Nothing against the latter, but I saw the trailers and was like “Yeah, I can watch that at home.”
I would argue that seeing One Battle After Another in IMAX 70MM definitely is an experience I can’t reproduce at home and was amazing btw. Unfortunately most people don’t have the opportunity to see it that way.
Remove the 1st hour and I agree. It was way too long and the mom’s story i feel like could’ve been told as dialogue.
The closest 70mm imax to me is not even on my continent
To clarify, there are 70mm imax cinemas on my continent, but they happen to be even further away
of course he knows that, big action movies have always sold more tickets.
“We’re looking at a huge transition. First, documentaries disappeared from cinemas. Now, dramas only get finite time and people wait to see it on streamers.
I wouldn’t limit it to big action movies, but yeah, if I’m spending $20 to $50 to sit in a theater, I want spectacle.
If I want people sitting around in rooms speaking dramatically to each other, I can see that on PBS for free. 😉
PBS is not free.
The amount of my taxes going to PBS is insignificant.
Trump ended all that. Gardening shows are too radical left.
He’s just pissed that his painted gold crap keeps getting rejected by Antiques Roadshow.
Quality of Hollywood films is the main reason people avoid theatres. No one is paying those prices to watch 11% rotten tomatoes films.
There are films I get angry with even after torrenting.
Tron: Ares has entered the chat. Wtf was that trash
Yeah, if the cost of seeing a movie for my family of 4 is $80, if instead of going to the movies I take that and save for a TV, staying at home 4-5 times gets me a 75 inch 4K TV.
If I’m going to watch some unimaginative retread of an established IP, I’d rather do it on my couch, drinking a beer, and eating my own popcorn.
My wife and I used to go to the movies every Tuesday for like $5 a ticket. Didn’t matter if there was something we were really interested in, we would take the chance on something. If that price tracked with inflation, it’d be $7 a ticket and we’d probably go with kids a couple times a month still. But it’s more than double that and so are the snacks, so we instead go maybe twice a year.
But, yeah, some executive with an MBA knows best how to price empty goddamn seats.
I’d pay thrice the price if seating was good, volume was 75% of current levels, talking was policed, Mary Jane was finger banged in a car instead of the row behind me, popcorn weren’t thrown around, phones were off, commercials didn’t last 25 minutes before the main showing started, I could press pause and go to the bathroom or for a snack.
Everything you said was completely reasonable and actually practiced in many theaters except that last part.
I was definitely being facetious 😄
My point is partly that not only do cinemas have to deal with managing all these people in there, they also have to compete with significantly better AV setups in people’s homes. Screens are much bigger, OLED, with surround sound at home. And at home I CAN press pause.

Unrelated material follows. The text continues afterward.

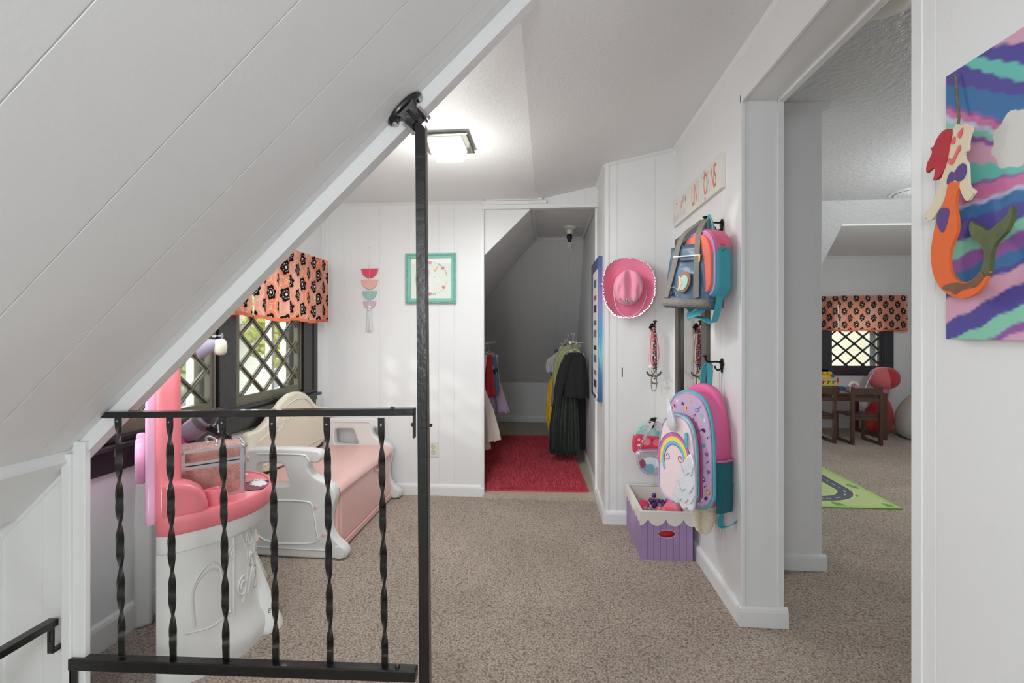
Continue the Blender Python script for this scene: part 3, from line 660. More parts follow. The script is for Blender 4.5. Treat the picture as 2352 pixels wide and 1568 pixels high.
# stool half hidden behind it
so = thing('toy_stool', 'white plastic toy stool with flared conical legs, mostly hidden behind the vanity', 'stool', (-1.31, 1.858, 0))
for i, f_ in enumerate(((-1.088, 1.735), (-1.42, 2.0), (-1.36, 2.06))):
    d_ = Vector((-1.31 + (f_[0] + 1.31) * .35, 1.858 + (f_[1] - 1.858) * .35, .26)); b_ = Vector((*f_, 0))
    mk('leg', G_loft([[tuple(b_.lerp(d_, k) + Vector((r_ * math.cos(a), r_ * math.sin(a), 0))) for a in np.linspace(0, 2 * math.pi, 22, endpoint=False)] for k, r_ in ((0, .052), (.04, .056), (.12, .052), (1, .024))]), P_white, so, smooth=50, world=True)
mk('seat', G_lathe([(.06, .25), (.085, .256), (.088, .27), (.07, .28), (.01, .283)], 28), P_peach, so, smooth=50)
mk('label_mark', G_tf(G_text('E', .022, .0008), Matrix.Translation((-1.062, 1.690, .08)) @ Euler((R(66), 0, R(20))).to_matrix().to_4x4()), mat('grey_ink', (90, 90, 95), .5), so, smooth=None, world=True)

# fluffy jewellery case
M_fur = mat('pink_fur', (248, 192, 180), .95, bump=(110, 1.0, 'n'), var=.14, vs=30, sheen=.4)
M_fur2 = mat('pale_pink_fur', (250, 216, 210), .95, bump=(110, 1.0, 'n'), var=.14, vs=30, sheen=.4)
jb = thing('jewellery_case', 'fluffy pink jewellery case with silver edges and handle on the vanity', 'case', (-1.251, 1.641, .5535), R(41.9))
BX, BY, BZ = .098, .066, .185
mk('body', join(G_box(-BX, BX, -BY, BY, .0, .118)), M_fur, jb, bevel=.004, smooth=40)
mk('lid', join(G_box(-BX, BX, -BY, BY, .135, .178)), M_fur, jb, bevel=.004, smooth=40)
def fuzz(x0, x1, y0, y1, z, n, seed, ax='z'):
    r = random.Random(seed); vs = []; fs = []
    for i in range(n):
        if ax == 'z': p = Vector((r.uniform(x0, x1), r.uniform(y0, y1), z)); d = Vector((r.uniform(-1, 1), r.uniform(-1, 1), 1.1))
        else: p = Vector((r.uniform(x0, x1), y0, r.uniform(z, y1))); d = Vector((r.uniform(-1, 1), -1.1, r.uniform(-1, .6)))
        d = d.normalized() * r.uniform(.004, .009); s = Vector((r.uniform(-1, 1), r.uniform(-1, 1), r.uniform(-1, 1))).normalized() * .0009
        k = len(vs); vs += [tuple(p - s), tuple(p + s), tuple(p + d)]; fs.append((k, k + 1, k + 2))
    return vs, fs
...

When cinemas were a big thing, people were lucky and wealthy if that had a 40” plasma at home. Now, you can get a 55” screen for the price of taking the family to a cinema 4 times.
That’s a very valid point. I think it’s more about the experience of going there with your friends, ordering popcorn etc.

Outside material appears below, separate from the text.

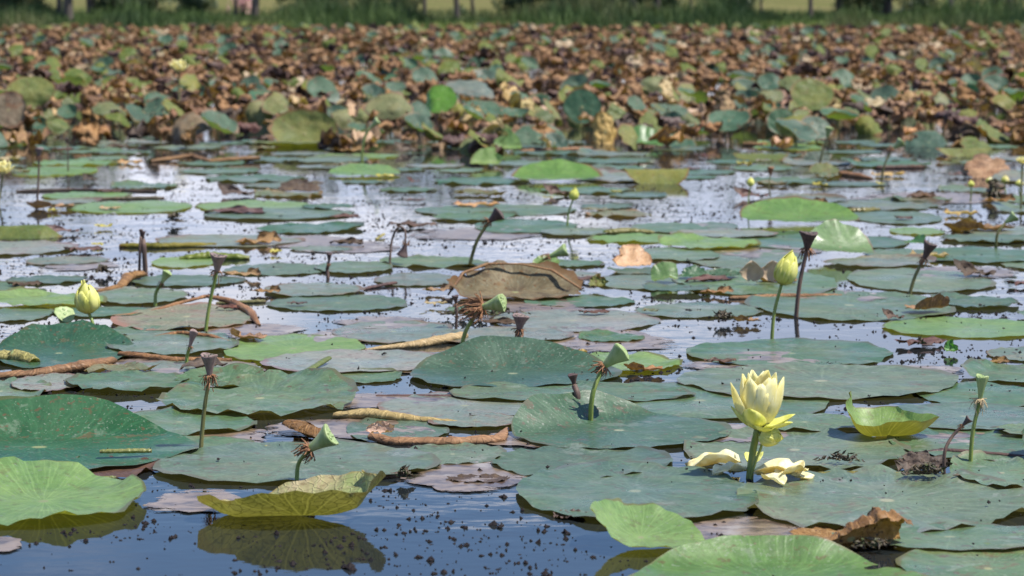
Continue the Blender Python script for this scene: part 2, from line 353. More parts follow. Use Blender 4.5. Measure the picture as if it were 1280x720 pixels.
def leaf_mesh(rx, ry, folds=(), curls=(), seed=0, irr=0.04, wave=0.004, wk=7, crumple=0.0, cscale=6.0, nr=12, nt=56, ragged=0.0,
              tilt=None, holes=0.0, dish=0.0, bite=0):
    """a round lotus leaf bent in space. folds: (direction deg, chord distance, bend deg, bend radius, curve of the chord);
    curls: (direction deg, half width deg, inner radius, bend deg, bend radius): the rim rolled up along an arc"""
    rnd = random.Random(seed)
    ph = [rnd.uniform(0, 6.28) for _ in range(8)]
    so = rnd.uniform(0, 90)
    R = (rx + ry) / 2
    bites = [(rnd.uniform(0, 6.28), rnd.uniform(0.06, 0.16), rnd.uniform(0.06, 0.16)) for _ in range(bite)]
    verts, uvs = [], []
    def put(u, v, rr, th):
        x, y, z = u * rx, v * ry, 0.0
        z += wave * rr ** 4 * (0.6 + math.sin(wk * th + ph[5]) * 0.5 + 0.5 * math.sin((wk * 2 + 3) * th + ph[6]))
        z += dish * R * (rr * rr - 0.15)
        for (d, hw, rc, al, rho) in curls:
            dd = (math.degrees(th) - d + 180) % 360 - 180
            if abs(dd) < hw and rr > rc:
                wgt = (0.5 + 0.5 * math.cos(math.pi * dd / hw)) ** 0.6
                a = rad(al) * wgt * (1 + 0.25 * nz(so + th * 2.5, 7.7))
                ro = rho * R
                q = math.hypot(x, y) or 1e-6
                s = (rr - rc) * R
                sg = 1 if a >= 0 else -1; a = abs(a)
                if s < ro * a: ds, dz = ro * math.sin(s / ro), ro * (1 - math.cos(s / ro))
                else: ds, dz = ro * math.sin(a) + (s - ro * a) * math.cos(a), ro * (1 - math.cos(a)) + (s - ro * a) * math.sin(a)
                k = (q - s + ds) / q
                x *= k; y *= k; z += sg * dz
        if crumple:
            z += crumple * R * (0.3 + rr) * (nz(so + u * cscale * 0.5, v * cscale * 0.5, ph[0]) + 0.5 * nz(so + u * cscale, v * cscale, ph[1]) + 0.28 * nz(u * cscale * 2.6, so + v * cscale * 2.6))
            x += crumple * R * 0.45 * rr * nz(so + u * cscale, v * cscale, 4.4 + ph[2])
            y += crumple * R * 0.45 * rr * nz(so + u * cscale, v * cscale, 9.4 + ph[3])
        for fo in folds:
            d, c, al, rho = fo[:4]; cv = fo[4] if len(fo) > 4 else 0.0
            dx, dy = math.cos(rad(d)), math.sin(rad(d))
            tt = (-x * dy + y * dx) / R
            cc = (c + cv * tt * tt + 0.06 * nz(so + tt * 2.2, d)) * R
            s = x * dx + y * dy - cc
            if s > 0:
                a = rad(al) * (1 + 0.15 * nz(so + tt * 3, 2.2 + d)); sg = 1 if a >= 0 else -1; a = abs(a); ro = rho * R
                if s < ro * a: t_, ss, zz = s / ro, ro * math.sin(s / ro), ro * (1 - math.cos(s / ro))
                else: t_, ss, zz = a, ro * math.sin(a) + (s - ro * a) * math.cos(a), ro * (1 - math.cos(a)) + (s - ro * a) * math.sin(a)
                ns = cc + ss - sg * z * math.sin(t_) * 1.0
                x += (ns - (s + cc)) * dx; y += (ns - (s + cc)) * dy
                z = z * math.cos(t_) + sg * zz
        if tilt:
            dx, dy = math.cos(rad(tilt[0])), math.sin(rad(tilt[0]))
            s = x * dx + y * dy
            ca, sa = math.cos(rad(tilt[1])), math.sin(rad(tilt[1]))
            s2, z2 = s * ca - z * sa, s * sa + z * ca
            x += (s2 - s) * dx; y += (s2 - s) * dy; z = z2
        verts.append((x, y, z)); uvs.append((0.5 + 0.5 * u, 0.5 + 0.5 * v))
    put(0, 0, 0, 0)
    for i in range(1, nr + 1):
        q = i / nr
        q = q ** 0.85
        for j in range(nt):
            th = 2 * math.pi * j / nt
            o = 1 + irr * (math.sin(2 * th + ph[0]) + 0.7 * math.sin(3 * th + ph[1]) + 0.45 * math.sin(5 * th + ph[2]) + 0.25 * math.sin(9 * th + ph[3]))
            o += 0.4 * irr * nz(so + 3 * math.cos(th), so + 3 * math.sin(th), 1.0)
            if ragged: o += ragged * q ** 3 * (nz(so + 5 * math.cos(th), 5 * math.sin(th)) + 0.7 * nz(so + 13 * math.cos(th), 13 * math.sin(th)) - 0.2)
            for (bt, bw, bd) in bites:
                dd = abs((th - bt + math.pi) % (2 * math.pi) - math.pi)
                if dd < bw: o -= bd * q ** 4 * math.sqrt(1 - (dd / bw) ** 2)
            put(q * o * math.cos(th), q * o * math.sin(th), q, th)
    faces = [(0, 1 + j, 1 + (j + 1) % nt) for j in range(nt)]
    for i in range(nr - 1):
        for j in range(nt):
            a = 1 + i * nt + j; b = 1 + i * nt + (j + 1) % nt
            if holes and i > 1:
                if nz(so + 4.5 * math.cos(6.28 * j / nt) * i / nr, 4.5 * math.sin(6.28 * j / nt) * i / nr, 3.3) > 0.55 - holes: continue
            faces.append((a, a + nt, b + nt, b))
    return verts, faces, uvs

def leaf_at(name, x0, x1, y0, y1, mat, label, cat, group=None, ref=None, z=None, ry=None, foot=True, seed=None, **kw):
    """a leaf whose flat outline covers that part of the water as photographed"""
    cx = (x0 + x1) / 2
    pf, pb = W(cx, y1), W(cx, y0)
    c = (pf + pb) / 2
    sc_px = c.y / FPX
    rx = (x1 - x0) / 2 * sc_px
    r_y = (pb.y - pf.y) / 2 if ry is None else ry
    if ry is None: r_y = min(max(r_y, 0.5 * rx), 1.5 * rx)
    seed = len(PADS) * 7 + 3 if seed is None else seed
    if z is None:
        lev = 0
        while any(abs(p[0] - c.x) < 0.93 * (p[2] + rx) and abs(p[1] - c.y) < 0.93 * (p[3] + r_y) and p[4] == lev and
                  ((p[0] - c.x) / (p[2] + rx)) ** 2 + ((p[1] - c.y) / (p[3] + r_y)) ** 2 < 0.86 for p in PADS): lev += 1
        z = 0.003 + 0.004 * lev
    else: lev = -1
    kw.setdefault('crumple', 0.012); kw.setdefault('cscale', 5.0)
    v, f, uv = leaf_mesh(rx, r_y, seed=seed, **kw)
    o = link_mesh(name, v, f, M[mat] if isinstance(mat, str) else mat, uvs=uv)
    o.location = (c.x, c.y, z)
    tag(o, label, cat, group)
    if foot: PADS.append((c.x, c.y, rx, r_y, lev))
    if ref: LANDMARKS.append((cx, (y0 + y1) / 2, ref))
    return o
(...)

I’ve been to the cinema alone, but that’s usually only if I reeeally want to see the movie ASAP and it’s not out anywhere else in the seven seas (if you know what I mean). Other than that it’s always been about going there with friends. Kind of like music festivals - I enjoy them for every reason except the music part :D (with exceptions)
I can’t take the commercials after paying 50 bucks. This is why I only attend rep cinemas. They once tried to project a single commercial and a large group of us pounded on the door of the now ex manager.
Theatres are meant to be places to watch movies, and movies are an art form. The garbage Hollywood is putting out these days is designed-by-committee bullshit. Not art. So yeah, theatres will probably die because they’re not making art anymore.
I’m not sure I understand this take. Are you specifically talking about Hollywood vs. indies? I would consider PTA a part of Hollywood and I thought One Battle After another was fantastic. Same for people like Zach Cregger, Yorgos Lanthimos, or Danny Boyle.
My local theatre shows some new artsie movies. We go to see them, and some are great.
But the theatre is usually close to empty.
I don’t think expunging the bland, mass market movies would save theaters, even if they did.
His newest flick was excellent and it bombed, so there’s some disconnect here. I think it suffered a Shawshankian fate though.
I might be in the minority but I actually really, really enjoy the movie theater experience. I just can’t afford it more than every so often.
I saw a movie 2 days ago, it cost 34 dollars for 2 tickets and was preceeded by over 25 minutes straight of ads before any trailers. Leo is completely out of touch, and I don’t think anybody asked him for his fucking opinion on this in the first place.
Leo wouldn’t be able to compute what 34 Dollars mean to people in the first place.
That’s like a whole banana?
Let’s see…fight traffic, find parking, crazy price, uncomfortable seating, can’t control the heating or cooling, can’t lower the volume or turn it up, can’t stand up and sing along, can’t text or take a call, can’t pause for bathroom break, can’t rewind cuz you missed that one part, it’s too big or too far became of seating, other people are doing X thing, a crazy person may end your life after or during a shitty movie you were invited to, ticket master and ticket slave relationship…yeah no appetite.
don’t forget 30 minutes of ads AFTER the showtime.
Except when you come late on purpose and the ads are shorter this time around.
They also started making everything reserved seating. I used to go spontaneously to the movie theater when I was bored. Then they started the erosion with the “luxury” theaters where they served food and drink to your seat, and then it became run-of-the-mill theaters that wanted you to pre-purchase tickets using fandango or whatever and select seating assignments before even arriving.
I’m just not going to tolerate the same bullshit with the movies that I find barely tolerable to attend concerts and other live events. It’s not that great an experience. It’s a fucking movie. And nowadays, they’re usually streaming a week after theater release.
disagree, reserved seating is the one good thing that has happened with cinemas in the last 20 years. completely saves you from having to arrive early to ensure you get a good seat.